Evet ben bu konuda biraz muhafazakarım. Benim ve Hasan’ın kişisel tercihimiz bu. Hani tatlı getirirler, üstüne Hindistan cevizi, fındık, fıstık, badem, kakao, ne bulurlarsa koyarlar da o tatlı olmaktan çıkar ya... Halbuki sadece belki tarçınla yenir. İhtiyacı olan kadar dokunduk şarkılara.

Arabesk hâlâ ara ara “hor görülen” bir tür. Bu bir risk değil mi sizce?
Riski neyle tanımladığınla da alakalı. Ben “Birileri ne der?” diye bir şey yapmadım bugüne kadar. Ben bunları söylemekten keyif alıyorum, benimle paylaşmak isteyen paylaşacak. İnsanlar önyargılarla arabeski hor görüyorlar.
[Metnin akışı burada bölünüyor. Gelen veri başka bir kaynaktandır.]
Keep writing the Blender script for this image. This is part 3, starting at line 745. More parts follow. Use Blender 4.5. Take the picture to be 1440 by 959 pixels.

Yoksa müzikalitesi çok yüksek, çok tatlı şarkılar var. Bunu küçümseyen başka sebeplerle küçümseyecek ki bu da benim çocukluktan beri karşı olduğum bir sebep, sınıf farklılığı.

Şarkıların sözleri bir hayli umutsuz. Sizce dinleyen depresyona girer mi bunları?
Biz, hüzünle eğlenen insanlarız. En mutlu günümüzde acılı şarkılarla göbek de atabiliriz ya da meyhaneye gidip efkarlı efkarlı içmek bizi rahatlatabilir. Biz bu depresif sözlerle pek depresyona giren bir halk değiliz.

Siz yapı olarak da çok hüzünlü biri değilsiniz değil mi?
Öfkeyle, acıyla, kavgayla beslenen biri değilim. Ama hüzünle eğlenen biriyim bazen. Rakı içerken hip hop dinleyemem. Bizim alışkanlıklarımız var milletçe. Bu da o alışkanlıklardan biri.


“Annem hayatında hiç arabesk dinlememiş”
Anneniz Leman Sam dinledi mi albümü?
Dinledi. Annem hiç arabesk dinlememiş hayatında. Her tarzda ve dilde şarkı söylemiş ve dinlemiştir, arabesk hariç. Şimdi “Senden sonra arabesk de dinlemeye başlayacağım” diyor.

“Senin kadar kimse sevmiyor annem”de duygulandı mı?
Onu dinlemedi daha. Ama ben kendi söylediğime kendim ağladım onu düşünüp. Anneme dair de bir hassasiyetim var, olmaz mı? Hayatımdaki en önemli figür. Müziğe ve hayata dair ne varsa aslında ondan almışım.

Ablanızla şarkı söylediğinizde siz kemancı oluyormuşsunuz küçükken...
79’da küçük şarkıcıların çıkmaya başladığı dönemde bizi de o furyaya dahil etmek isteyenler oldu ve bize iki şarkı getirdiler. Biz tabii ablamla hemen onları ezberledik. Bizimkiler izin vermediği için çocuk şarkıcı olmadık ama o şarkıları söyledik. Ben şarkıya katılmak istediğim zaman ablam “Sen sus, sen kemancısın” derdi. Ara nağmeleri yapıyordum ben. Hâlâ şarkıların ara nağmelerini önce ezberlerim.

“Erkek arkadaşımla caz söylerim”
Erkek arkadaşınız Sarp Maden caz müzisyeni. O ne diyor bu albüme?
Sarp bir cazcı olarak desteğini hiçbir zaman esirgemedi. Ben albümde ona da teşekkür ettim. Çünkü hakikaten bazen egolar çatışabilir, öyle bir şey bizim aramızda zaten yok. O kendi müziğini icra ederken daha muhafazakar ama ben onun bu tarafını seviyorum. Kendini en iyi ifade edebildiğini düşündüğü yerde odaklanıyor. Ben biraz daha ruhu gezgin bir karakterim bu anlamda. Onunla birlikte caz da söylüyorum mesela.